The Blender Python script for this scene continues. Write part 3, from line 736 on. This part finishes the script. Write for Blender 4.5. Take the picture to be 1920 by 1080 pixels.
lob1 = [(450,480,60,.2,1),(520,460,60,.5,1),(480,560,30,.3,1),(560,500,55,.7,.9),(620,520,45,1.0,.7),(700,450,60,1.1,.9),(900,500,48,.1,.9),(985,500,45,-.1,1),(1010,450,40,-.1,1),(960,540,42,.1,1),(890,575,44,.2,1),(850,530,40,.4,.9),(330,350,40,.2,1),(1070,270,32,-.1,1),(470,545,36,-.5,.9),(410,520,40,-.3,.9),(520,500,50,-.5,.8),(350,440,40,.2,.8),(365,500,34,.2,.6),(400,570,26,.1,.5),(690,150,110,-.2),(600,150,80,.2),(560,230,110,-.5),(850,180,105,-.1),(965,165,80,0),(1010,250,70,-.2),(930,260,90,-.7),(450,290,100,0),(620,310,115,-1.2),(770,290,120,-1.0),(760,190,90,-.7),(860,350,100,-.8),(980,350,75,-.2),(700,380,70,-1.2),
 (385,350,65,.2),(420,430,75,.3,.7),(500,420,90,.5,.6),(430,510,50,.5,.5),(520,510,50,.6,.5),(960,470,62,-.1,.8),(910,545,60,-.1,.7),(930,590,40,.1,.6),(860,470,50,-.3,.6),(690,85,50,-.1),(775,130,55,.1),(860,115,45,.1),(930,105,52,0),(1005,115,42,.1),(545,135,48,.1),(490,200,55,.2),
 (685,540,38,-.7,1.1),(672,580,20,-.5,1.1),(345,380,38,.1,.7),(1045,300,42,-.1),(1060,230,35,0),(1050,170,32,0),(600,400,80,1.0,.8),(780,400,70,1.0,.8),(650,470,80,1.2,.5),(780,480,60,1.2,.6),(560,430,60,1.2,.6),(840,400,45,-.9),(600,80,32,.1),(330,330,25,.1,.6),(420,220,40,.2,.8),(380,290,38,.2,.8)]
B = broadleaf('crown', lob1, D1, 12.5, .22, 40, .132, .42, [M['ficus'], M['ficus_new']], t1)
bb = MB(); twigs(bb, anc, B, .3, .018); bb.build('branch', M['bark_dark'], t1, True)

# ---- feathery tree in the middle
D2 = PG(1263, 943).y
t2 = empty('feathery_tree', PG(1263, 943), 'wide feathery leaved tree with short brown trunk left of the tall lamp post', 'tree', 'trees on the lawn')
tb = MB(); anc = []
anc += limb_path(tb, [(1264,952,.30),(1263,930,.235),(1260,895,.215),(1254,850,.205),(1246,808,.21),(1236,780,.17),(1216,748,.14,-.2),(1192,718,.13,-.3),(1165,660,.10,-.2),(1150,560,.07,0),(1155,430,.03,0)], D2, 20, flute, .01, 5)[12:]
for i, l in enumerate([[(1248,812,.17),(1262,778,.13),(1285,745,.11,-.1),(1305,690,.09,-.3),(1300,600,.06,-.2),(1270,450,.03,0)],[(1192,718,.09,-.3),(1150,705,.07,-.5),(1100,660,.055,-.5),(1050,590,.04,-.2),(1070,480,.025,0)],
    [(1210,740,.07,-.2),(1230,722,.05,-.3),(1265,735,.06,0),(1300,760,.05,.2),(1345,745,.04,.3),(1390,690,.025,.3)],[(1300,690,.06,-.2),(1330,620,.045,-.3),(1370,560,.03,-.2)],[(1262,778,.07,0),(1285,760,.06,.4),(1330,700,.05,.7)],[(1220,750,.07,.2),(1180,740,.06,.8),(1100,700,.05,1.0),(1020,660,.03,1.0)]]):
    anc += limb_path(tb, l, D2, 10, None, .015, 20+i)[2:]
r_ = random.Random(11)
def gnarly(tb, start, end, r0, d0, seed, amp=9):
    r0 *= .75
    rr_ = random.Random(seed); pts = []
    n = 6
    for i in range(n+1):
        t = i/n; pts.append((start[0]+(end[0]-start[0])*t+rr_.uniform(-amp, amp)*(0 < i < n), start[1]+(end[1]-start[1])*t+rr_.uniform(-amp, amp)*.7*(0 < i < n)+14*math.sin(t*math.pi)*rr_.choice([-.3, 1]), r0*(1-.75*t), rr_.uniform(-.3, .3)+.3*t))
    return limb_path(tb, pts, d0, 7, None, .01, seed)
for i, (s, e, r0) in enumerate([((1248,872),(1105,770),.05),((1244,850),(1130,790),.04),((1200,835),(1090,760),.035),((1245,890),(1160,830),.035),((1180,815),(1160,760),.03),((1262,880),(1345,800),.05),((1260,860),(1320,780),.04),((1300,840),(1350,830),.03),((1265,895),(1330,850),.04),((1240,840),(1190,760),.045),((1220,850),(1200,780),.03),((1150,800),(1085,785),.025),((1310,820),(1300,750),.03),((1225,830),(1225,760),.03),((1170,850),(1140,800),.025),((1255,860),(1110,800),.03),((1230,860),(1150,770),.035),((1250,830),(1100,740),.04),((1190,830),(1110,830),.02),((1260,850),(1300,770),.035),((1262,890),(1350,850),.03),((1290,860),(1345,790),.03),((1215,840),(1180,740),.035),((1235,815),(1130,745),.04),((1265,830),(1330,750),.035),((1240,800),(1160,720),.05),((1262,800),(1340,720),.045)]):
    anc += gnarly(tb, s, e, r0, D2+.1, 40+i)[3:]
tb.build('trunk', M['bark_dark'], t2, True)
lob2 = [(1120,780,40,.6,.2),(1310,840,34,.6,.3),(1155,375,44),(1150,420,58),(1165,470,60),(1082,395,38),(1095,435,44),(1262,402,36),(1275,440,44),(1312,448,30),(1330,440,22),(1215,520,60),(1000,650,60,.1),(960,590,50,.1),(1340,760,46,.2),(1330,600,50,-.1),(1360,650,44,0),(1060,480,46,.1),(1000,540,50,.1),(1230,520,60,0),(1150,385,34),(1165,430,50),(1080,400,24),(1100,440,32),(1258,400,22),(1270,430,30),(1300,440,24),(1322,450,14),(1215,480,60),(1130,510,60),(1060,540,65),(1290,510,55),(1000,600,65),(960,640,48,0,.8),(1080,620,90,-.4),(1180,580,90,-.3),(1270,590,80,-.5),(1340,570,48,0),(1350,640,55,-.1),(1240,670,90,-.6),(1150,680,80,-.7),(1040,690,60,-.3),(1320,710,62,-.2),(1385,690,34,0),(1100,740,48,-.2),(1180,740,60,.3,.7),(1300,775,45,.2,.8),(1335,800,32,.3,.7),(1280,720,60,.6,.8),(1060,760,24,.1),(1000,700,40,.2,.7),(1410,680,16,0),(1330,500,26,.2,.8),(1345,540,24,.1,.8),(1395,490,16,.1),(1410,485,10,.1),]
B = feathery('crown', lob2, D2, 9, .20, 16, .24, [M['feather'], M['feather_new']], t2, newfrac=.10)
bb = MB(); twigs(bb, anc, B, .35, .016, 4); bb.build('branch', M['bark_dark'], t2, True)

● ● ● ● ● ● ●

**STATED GOAL**
Filter the listing above for the string "crown" and copy every matching line.

**EXERCISE ANSWER**
B = broadleaf('crown', lob1, D1, 12.5, .22, 40, .132, .42, [M['ficus'], M['ficus_new']], t1)
B = feathery('crown', lob2, D2, 9, .20, 16, .24, [M['feather'], M['feather_new']], t2, newfrac=.10)